It’s 2008 and I’m sitting in the theater with my mom while I shove Sour Patch Kids into my mouth as the first Kung Fu Panda film begins to illustrate on the screen.
Life is good.
It’s 2024 and I’m doom scrolling through Instagram, avoiding my assignments due at midnight when I come across the trailer for the one and only Kung Fu Panda 4. Am I happy to see Po endure another legendary journey to unlock part of himself? Sure.
Did we really need another film to the series after the original was a hit success almost 20 years later? Absolutely not.
Hollywood has been cranking out sequels to the sequels of iconic films and reboots of TV shows for the last 10 years as if they finally discovered how to make bread. Sure I love a sequel to something that I love. Who doesn’t? We love to see characters that we’ve grown fond of grow and develop even more in the universes they’ve been created in.
But when do we as creators decide it’s time to end the chapter of the stories we tell and begin telling a new one? A new story that’s original that’s never been told before. Something unique. Something that takes us into unknown waters and allows our imagination to run absolutely wild.
Where are the original films that will have me feeling like a brand new person leaving the theater after I devoured a box of overpriced popcorn in 2 hours and 10 minutes? Where are the shows that will have me canceling my plans for the next 72 hours that causes me to develop my brand personality trait for the next two weeks?
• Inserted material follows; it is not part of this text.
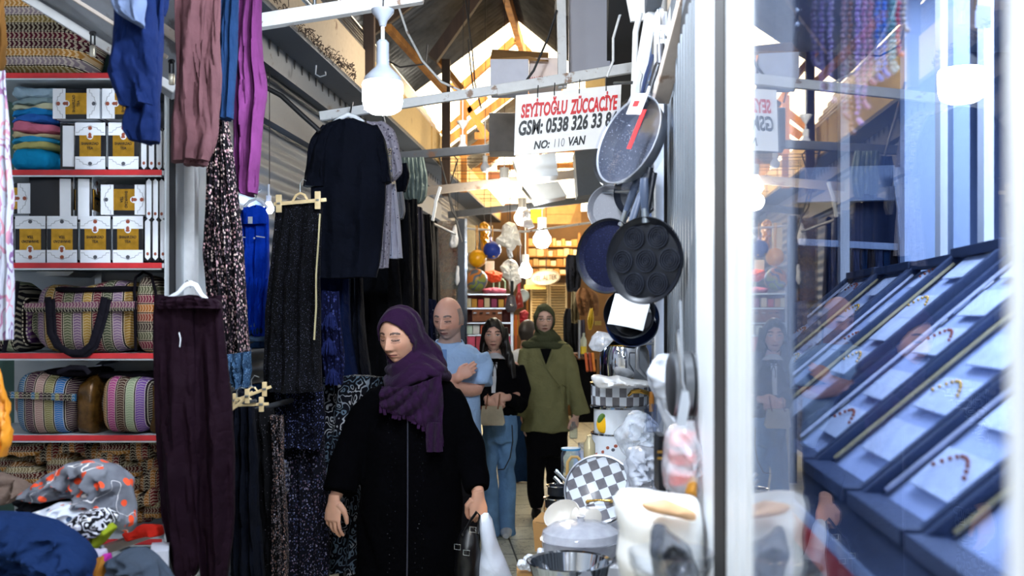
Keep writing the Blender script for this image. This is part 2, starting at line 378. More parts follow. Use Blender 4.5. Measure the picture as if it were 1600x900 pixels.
# timbers
def timber(name, a, b, w, h, m, label, cat='beam', group=None): return one(name, G().beam(a, b, w, h), m, label, cat, group, smooth=False)
rg = [LF(Y0+.1, -.86, 4.56), LF(Y1-1.4, -.86, 4.52)]
tag(obj('trim_7', G().beam(rg[0], rg[1], .06, .12), m_wood, None, False), kind='structure')
g = G()
for y in (12.0, 13.2, 14.6):
    g = G(); z = 0 if y < 11 else -.14
    g.beam(LF(y, -1.85, 3.78+z), LF(y, -.86, 4.52+z), .05, .09); g.beam(LF(y, .26, 3.62+z), LF(y, -.86, 4.52+z), .05, .09)
    if y > 11: g.beam(LF(y, -1.5, 3.86+z), LF(y, -.2, 3.9+z), .04, .08); g.beam(LF(y, -.86, 3.9+z), LF(y, -.86, 4.45+z), .05, .05)
    tag(obj('trim_%d' % (int(y)), g, m_wood, None, False), kind='structure')
for y in (5.4, 7.9):
    g = G().beam(LF(y, -1.85, 3.80), LF(y, -.86, 4.54), .05, .10); g.beam(LF(y, .26, 3.64), LF(y, -.86, 4.54), .05, .10)
    tag(obj('trim_%d' % int(y+20), g, m_darkwood, None, False), kind='structure')
# open brackets and posts
timber('roof_post', LF(6.5, -1.50, 2.98), LF(6.5, -1.50, 4.05), .07, .07, m_darkwood, 'dark weathered timber post left of the big lit bulb', 'post')
timber('roof_post', LF(9.5, -1.46, 2.7), LF(9.5, -1.46, 4.0), .08, .08, m_darkwood, 'dark timber post behind and right of the big bulb', 'post')
timber('brace', P(606, 42, 7.4), P(694, 140, 8.6), .05, .05, m_wood, 'brown diagonal brace sloping down behind the big bulb', 'brace')
timber('brace', P(668, 72, 9.8), P(722, 140, 9.9), .07, .05, m_wood, 'orange timber brace under the bright roof gap, left side', 'brace')
timber('rafter', P(676, 92, 8.2), P(756, -20, 8.2), .09, .09, m_darkwood, 'dark rafter rising to the ridge under the left roof sheets', 'rafter')
timber('roof_strut', P(722, 136, 11.9), P(804, 62, 11.9), .10, .08, m_wood, 'golden timber strut rising to the peak from the left under the bright gap', 'strut')
timber('roof_strut', P(880, 140, 11.9), P(806, 62, 11.9), .10, .08, m_wood, 'golden timber strut rising to the peak from the right behind the cartons', 'strut')
timber('roof_strut', P(724, 160, 11), P(724, 300, 11), .10, .08, m_wood, 'upright golden timber below the cone lampholder', 'strut')
for a, b, k in (((690, 210), (760, 150), 'leaning golden timber left of the grey box stack'), ((706, 130), (762, 215), 'golden timber crossing behind the cone lampholder')):
    timber('roof_strut', P(*a, 11.4), P(*b, 11.4), .07, .07, m_wood, k, 'strut')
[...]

What happened to originality in the media?
Hollywood continues to capitalize off of a special little thing that keeps all of us in a chokehold, and that is known as nostalgia. Every year a remake of something from our childhoods or our parents’ childhoods comes back to the big screen for another horah.
Shrek 5, Ghostbusters Afterlife, Beetle Juice Beetle Juice, Mean Girls, and Inside Out 2 are a few from a list of countless films that are being revived back to life. Of course I’m excited to see Sarah Jessica Parker reprise the iconic role of Carrie Bradshaw and Gossip Girl to continue ruining the lives of the stylish Upper East Siders years later. To learn that I will see Carly Shea navigate life as an adult with Freddy Benson and Alex Russo flash back to the Waverly Sub Station a decade later would have been a dream to my 10-year-old self.
But there is a deeper problem with many of the revivals of TV shows and films: they bring back the original cast, meaning there is less room for new and upcoming actors in the industry. Granted, I too wouldn’t want to see Carly Shea played by someone besides the one and only Miranda Cosgrove. At the same time, we as a society do not need to see well-known A-list celebrities reprise a role they did when they were at their prime (which was over 25 years ago).
I’m ready for new stories with fresh faces created with a big juicy budget with a cool director. I’m looking for the rise of the next Angelia Bassett and Samuel L. Jackson. We need to see the development of the next Jim Carrey and Merly Streep. Or even better, the rise of the next generation of actors who’ve made for themselves that no one can ever compare.
What can I say? I love myself an original!